*Written request*
Transcribe every entry word for word. Skip the pictures.

*Stored rows*
________________

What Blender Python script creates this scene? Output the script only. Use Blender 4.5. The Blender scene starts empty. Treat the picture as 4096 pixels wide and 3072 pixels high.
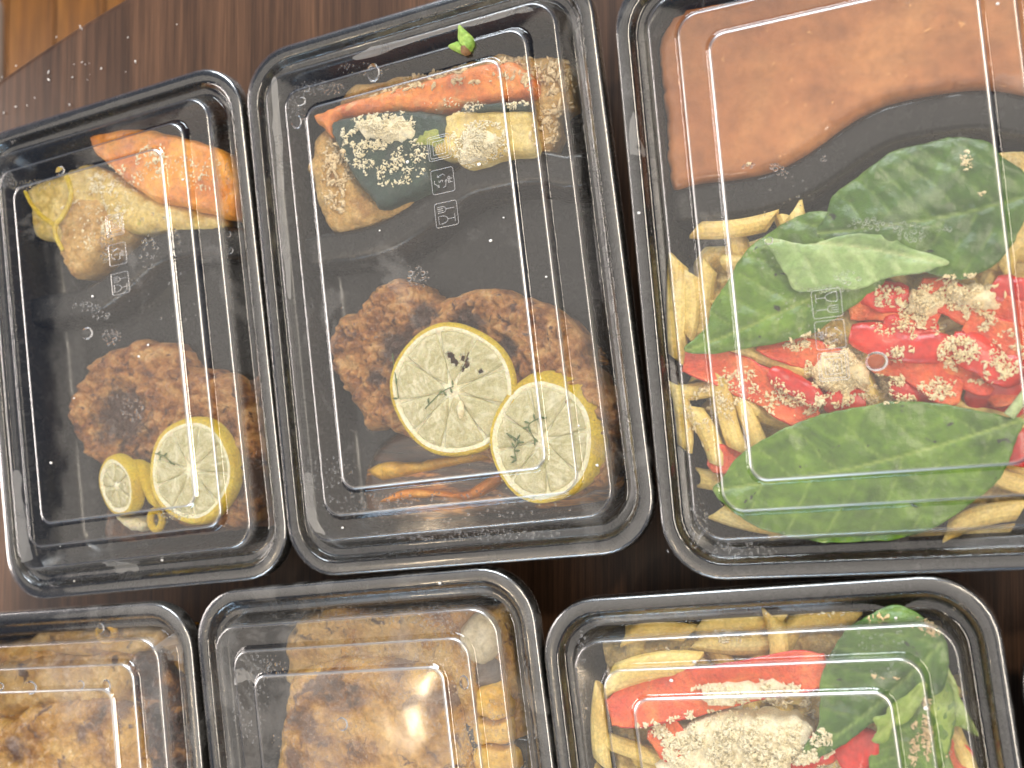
import bpy, bmesh, math, random
import numpy as np
from mathutils import Vector, Matrix, Euler, noise as mn
from mathutils.geometry import delaunay_2d_cdt
from mathutils.bvhtree import BVHTree
random.seed(7)
R = math.radians
sc = bpy.context.scene
col = sc.collection
MM = 0.001
# ------------------------------------------------------------------ camera
F, PITCH, YAW, H = 4132.63, 0.0317436, 0.379342, 365.82   # fitted: focal (px of 4096), tilt, height over the rims (mm)
RIM = 48.0                                                 # rims stand 48 mm over the table
cp_, sp_, cy_, sy_ = math.cos(PITCH), math.sin(PITCH), math.cos(YAW), math.sin(YAW)
ROT = Matrix(((cy_, 0, sy_), (0, 1, 0), (-sy_, 0, cy_))) @ Matrix(((1, 0, 0), (0, cp_, -sp_), (0, sp_, cp_)))
cam = bpy.data.cameras.new('camera')
cam.sensor_width = 36.0; cam.lens = 36.0*F/4096.0
cam.clip_start = 0.01; cam.clip_end = 20
cam.dof.use_dof = True; cam.dof.focus_distance = 0.40; cam.dof.aperture_fstop = 11.0
camo = bpy.data.objects.new('camera', cam); col.objects.link(camo)
camo.matrix_world = Matrix.Translation((0, 0, (RIM+H)*MM)) @ ROT.to_4x4()
sc.camera = camo
# ------------------------------------------------------------------ world, lamps, exposure
w = bpy.data.worlds.new('World'); sc.world = w; w.use_nodes = True
w.node_tree.nodes['Background'].inputs[0].default_value = (0.36, 0.56, 1.0, 1)
w.node_tree.nodes['Background'].inputs[1].default_value = 0.14
def area(name, loc, target, sx, sy, power, color):
    l = bpy.data.lights.new(name, 'AREA'); l.shape = 'RECTANGLE'; l.size = sx; l.size_y = sy
    l.energy = power; l.color = color
    o = bpy.data.objects.new(name, l); col.objects.link(o); o.location = loc
    d = Vector(target)-Vector(loc); o.rotation_euler = d.to_track_quat('-Z', 'Y').to_euler()
    return o
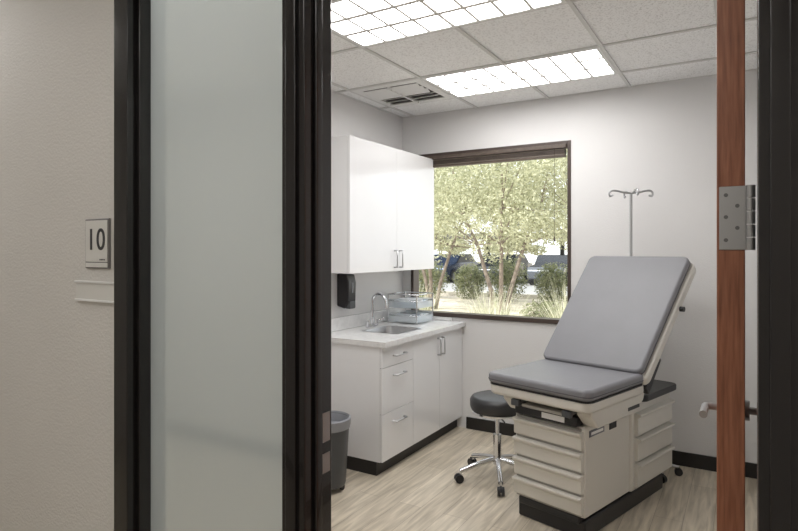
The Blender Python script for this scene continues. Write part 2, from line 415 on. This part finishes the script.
og=empty('clear_countertop_organizer',(XL+0.235,4.27,cz1+0.001))
M_sup=mat('supplies_white',(0.72,0.74,0.76),0.5,var=0.15,vscale=25)
M_supb=mat('supplies_blue',(0.35,0.45,0.55),0.5)
for k,z in enumerate((0.012,0.13)):
    box('tray_%d'%k,(-0.13,-0.13,z),(0.14,0.15,z+0.006),M_acr,og)
    box('tray_front_%d'%k,(0.136,-0.13,z+0.006),(0.14,0.15,z+0.055),M_acr,og)
    box('tray_side_%d'%k,(-0.13,-0.13,z+0.006),(0.136,-0.126,z+0.075),M_acr,og)
    box('tray_side2_%d'%k,(-0.13,0.146,z+0.006),(0.136,0.15,z+0.075),M_acr,og)
    for j in range(5):
        yy=-0.115+j*0.052
        box('packet_%d_%d'%(k,j),(-0.10,yy,z+0.006),(0.11,yy+0.038,z+0.045+0.014*((j*7)%3)),M_supb if (j+k)%4==1 else M_sup,og,0.004)
for i,(x,y) in enumerate(((-0.135,-0.135),(0.14,-0.135),(-0.135,0.15),(0.14,0.15))):
    cyl('post_%d'%i,(x,y,0),(x,y,0.245),0.006,M_chrome,og,10)
tube('top_rail',[(-0.135,-0.135,0.245),(0.14,-0.135,0.245),(0.14,0.15,0.245),(-0.135,0.15,0.245)],0.005,M_chrome,og,cyclic=True)
for k,z in enumerate((0.07,0.19)):
    tube('rail_%d'%k,[(-0.135,-0.135,z),(0.14,-0.135,z),(0.14,0.15,z),(-0.135,0.15,z)],0.003,M_chrome,og,cyclic=True)

# soap dispenser
sd=empty('soap_dispenser',(XL,3.60,1.08))
prism('housing',[(0,0.02),(0.075,0.0),(0.105,0.05),(0.11,0.2),(0.095,0.262),(0,0.27)],'y',-0.055,0.055,M_black,sd,0.012,3)
box('push_bar',(0.07,-0.04,0.0),(0.115,0.04,0.06),M_greyp,sd,0.01,3)
box('window',(0.106,-0.012,0.12),(0.112,0.012,0.2),M_label,sd,0.003)

# ---------------------------------------------------------------- trash can
tcn=empty('trash_can',(-2.285,2.925,0))
lathe('bucket',[(0.105,0.035),(0.112,0.05),(0.135,0.44),(0.14,0.445),(0.14,0.455),(0.128,0.455),(0.10,0.06)],M_greyp,tcn)
lathe('liner',[(0.1385,0.40),(0.143,0.42),(0.1455,0.46),(0.136,0.466),(0.126,0.45),(0.12,0.30)],M_liner,tcn)
for i in range(4):
    a=math.radians(45+90*i-20); x,y=0.09*math.cos(a),0.09*math.sin(a)
    cyl('caster_%d'%i,(x-0.008,y,0.018),(x+0.008,y,0.018),0.018,M_black,tcn,14)
    cyl('stem_%d'%i,(x,y,0.018),(x,y,0.04),0.006,M_steel,tcn,8)

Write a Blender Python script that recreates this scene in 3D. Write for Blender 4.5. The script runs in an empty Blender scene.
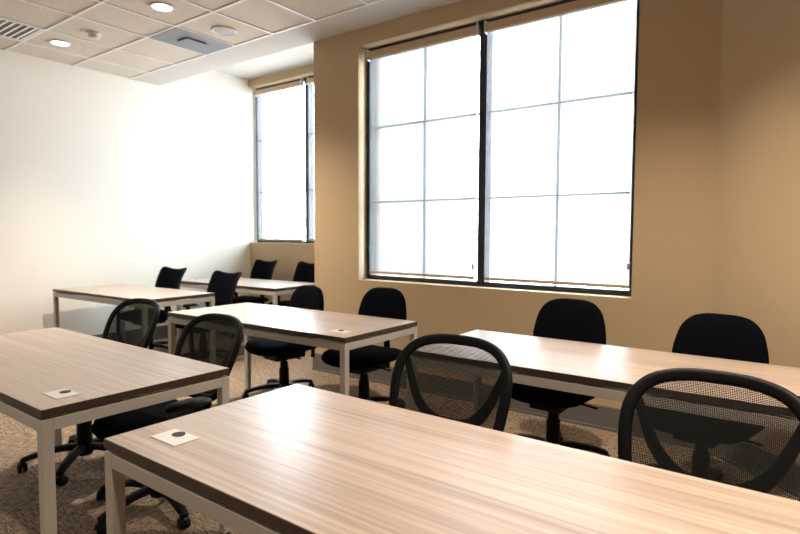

________________

*Output below*
What Blender Python script creates this scene? Output the script only. Use Blender 4.5. The Blender scene starts empty. Treat the picture as 4096 pixels wide and 3072 pixels high.
import bpy, bmesh, math, random
import numpy as np
from mathutils import Vector, Matrix, Euler, noise as mn
from mathutils.geometry import delaunay_2d_cdt
from mathutils.bvhtree import BVHTree
random.seed(7)
R = math.radians
sc = bpy.context.scene
col = sc.collection
MM = 0.001
# ------------------------------------------------------------------ camera
F, PITCH, YAW, H = 4132.63, 0.0317436, 0.379342, 365.82   # fitted: focal (px of 4096), tilt, height over the rims (mm)
RIM = 48.0                                                 # rims stand 48 mm over the table
cp_, sp_, cy_, sy_ = math.cos(PITCH), math.sin(PITCH), math.cos(YAW), math.sin(YAW)
ROT = Matrix(((cy_, 0, sy_), (0, 1, 0), (-sy_, 0, cy_))) @ Matrix(((1, 0, 0), (0, cp_, -sp_), (0, sp_, cp_)))
cam = bpy.data.cameras.new('camera')
cam.sensor_width = 36.0; cam.lens = 36.0*F/4096.0
cam.clip_start = 0.01; cam.clip_end = 20
cam.dof.use_dof = True; cam.dof.focus_distance = 0.40; cam.dof.aperture_fstop = 11.0
camo = bpy.data.objects.new('camera', cam); col.objects.link(camo)
camo.matrix_world = Matrix.Translation((0, 0, (RIM+H)*MM)) @ ROT.to_4x4()
sc.camera = camo
# ------------------------------------------------------------------ world, lamps, exposure
w = bpy.data.worlds.new('World'); sc.world = w; w.use_nodes = True
w.node_tree.nodes['Background'].inputs[0].default_value = (0.36, 0.56, 1.0, 1)
w.node_tree.nodes['Background'].inputs[1].default_value = 0.14
def area(name, loc, target, sx, sy, power, color):
    l = bpy.data.lights.new(name, 'AREA'); l.shape = 'RECTANGLE'; l.size = sx; l.size_y = sy
    l.energy = power; l.color = color
    o = bpy.data.objects.new(name, l); col.objects.link(o); o.location = loc
    d = Vector(target)-Vector(loc); o.rotation_euler = d.to_track_quat('-Z', 'Y').to_euler()
    return o
The Blender Python script for this scene continues. Write part 2, from line 415 on. This part finishes the script.
og=empty('clear_countertop_organizer',(XL+0.235,4.27,cz1+0.001))
M_sup=mat('supplies_white',(0.72,0.74,0.76),0.5,var=0.15,vscale=25)
M_supb=mat('supplies_blue',(0.35,0.45,0.55),0.5)
for k,z in enumerate((0.012,0.13)):
    box('tray_%d'%k,(-0.13,-0.13,z),(0.14,0.15,z+0.006),M_acr,og)
    box('tray_front_%d'%k,(0.136,-0.13,z+0.006),(0.14,0.15,z+0.055),M_acr,og)
    box('tray_side_%d'%k,(-0.13,-0.13,z+0.006),(0.136,-0.126,z+0.075),M_acr,og)
    box('tray_side2_%d'%k,(-0.13,0.146,z+0.006),(0.136,0.15,z+0.075),M_acr,og)
    for j in range(5):
        yy=-0.115+j*0.052
        box('packet_%d_%d'%(k,j),(-0.10,yy,z+0.006),(0.11,yy+0.038,z+0.045+0.014*((j*7)%3)),M_supb if (j+k)%4==1 else M_sup,og,0.004)
for i,(x,y) in enumerate(((-0.135,-0.135),(0.14,-0.135),(-0.135,0.15),(0.14,0.15))):
    cyl('post_%d'%i,(x,y,0),(x,y,0.245),0.006,M_chrome,og,10)
tube('top_rail',[(-0.135,-0.135,0.245),(0.14,-0.135,0.245),(0.14,0.15,0.245),(-0.135,0.15,0.245)],0.005,M_chrome,og,cyclic=True)
for k,z in enumerate((0.07,0.19)):
    tube('rail_%d'%k,[(-0.135,-0.135,z),(0.14,-0.135,z),(0.14,0.15,z),(-0.135,0.15,z)],0.003,M_chrome,og,cyclic=True)

# soap dispenser
sd=empty('soap_dispenser',(XL,3.60,1.08))
prism('housing',[(0,0.02),(0.075,0.0),(0.105,0.05),(0.11,0.2),(0.095,0.262),(0,0.27)],'y',-0.055,0.055,M_black,sd,0.012,3)
box('push_bar',(0.07,-0.04,0.0),(0.115,0.04,0.06),M_greyp,sd,0.01,3)
box('window',(0.106,-0.012,0.12),(0.112,0.012,0.2),M_label,sd,0.003)

# ---------------------------------------------------------------- trash can
tcn=empty('trash_can',(-2.285,2.925,0))
lathe('bucket',[(0.105,0.035),(0.112,0.05),(0.135,0.44),(0.14,0.445),(0.14,0.455),(0.128,0.455),(0.10,0.06)],M_greyp,tcn)
lathe('liner',[(0.1385,0.40),(0.143,0.42),(0.1455,0.46),(0.136,0.466),(0.126,0.45),(0.12,0.30)],M_liner,tcn)
for i in range(4):
    a=math.radians(45+90*i-20); x,y=0.09*math.cos(a),0.09*math.sin(a)
    cyl('caster_%d'%i,(x-0.008,y,0.018),(x+0.008,y,0.018),0.018,M_black,tcn,14)
    cyl('stem_%d'%i,(x,y,0.018),(x,y,0.04),0.006,M_steel,tcn,8)

Write a Blender Python script that recreates this scene in 3D. Write for Blender 4.5. The script runs in an empty Blender scene.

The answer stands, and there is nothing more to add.